As Iger told us last quarter, Disney is moving from a period of “fixing to building.” It has carved out unnecessary expenses, re-focused on making elite content and embraced optimal cost monetization once more.

Streaming & Films:

Disney grew Disney+ with too little focus and discipline before having the tech & marketing systems in place to support that growth. The result was higher marketing intensity, poor margins and higher churn than the Netflix “gold standard.” Iger thinks these systems, and their advertising stack, have now been put into place. That, paired with things like the Hulu bundle, is expected to greatly bolster retention and profits for the segment.

The Hulu and Disney+ bundle will fully launch in the coming weeks. Impressively, 50% of Disney’s new subscribers are going with this bundle despite it not yet being fully available. The churn benefits are clear and the subscriber growth impact is too as hit shows like Shogun build bundling demand.

The structure of this bundle is important. Disney intentionally placed Hulu in a separate channel within Disney+ with easy parental controls. This will eliminate the risk of children watching inappropriate content.

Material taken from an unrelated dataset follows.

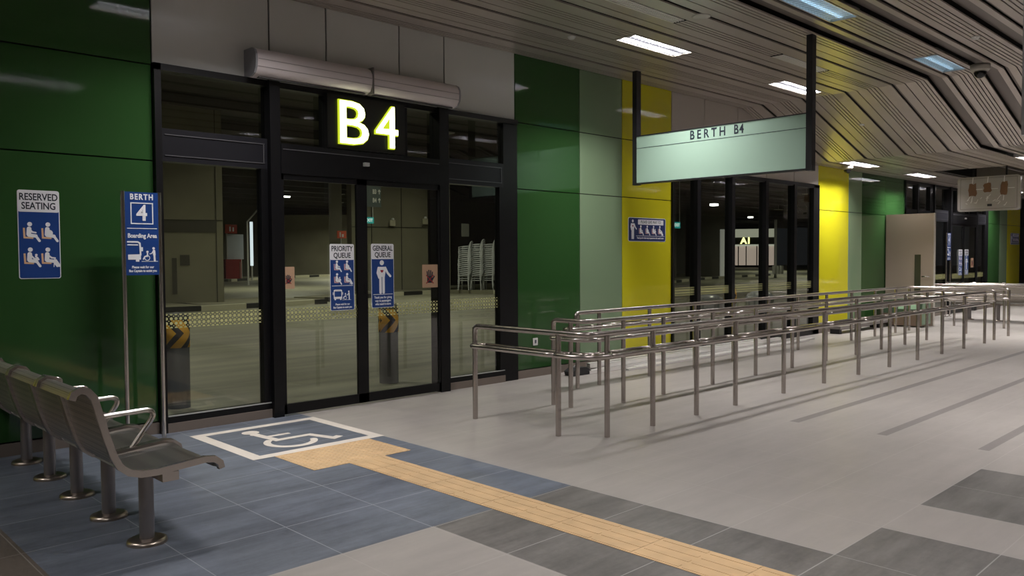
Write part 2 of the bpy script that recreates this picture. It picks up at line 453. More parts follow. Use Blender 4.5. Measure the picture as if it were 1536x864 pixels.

Another big piece of a healthy streaming business is simply making better films. Disney had lost its way over the last few years in terms of too much quantity, too little quality and too much focus on influencing culture. It’s back to its roots of “placing creativity at the center of its business” and holding content creators accountable for their blunders/successes. Iger sees the tide turning. He has thrown out low-quality projects in the pipeline and leaned into Disney’s most iconic IP. He thinks the slate through 2026 (including Mufassa, Star Wars, Deadpool & Wolverine, Toy Story, Inside Out 2 & Moana) is poised for great success. We’ll see. The Moana item is an interesting one to note. The original Moana film, which is now 8 years old, was the most streamed film in the USA across all platforms. Consequently, Disney redeveloped its planned Moana TV series as a movie. Great films are fantastic for streaming engagement.

Parks & Experiences:

Disney has the vacant acreage to build 7 new lands and significantly more “IP left to mine” or activate at these parks. It also has a thriving cruise business, which is in growth mode and poised for Asia expansion. Investment returns within these businesses are excellent and Disney is leaning in.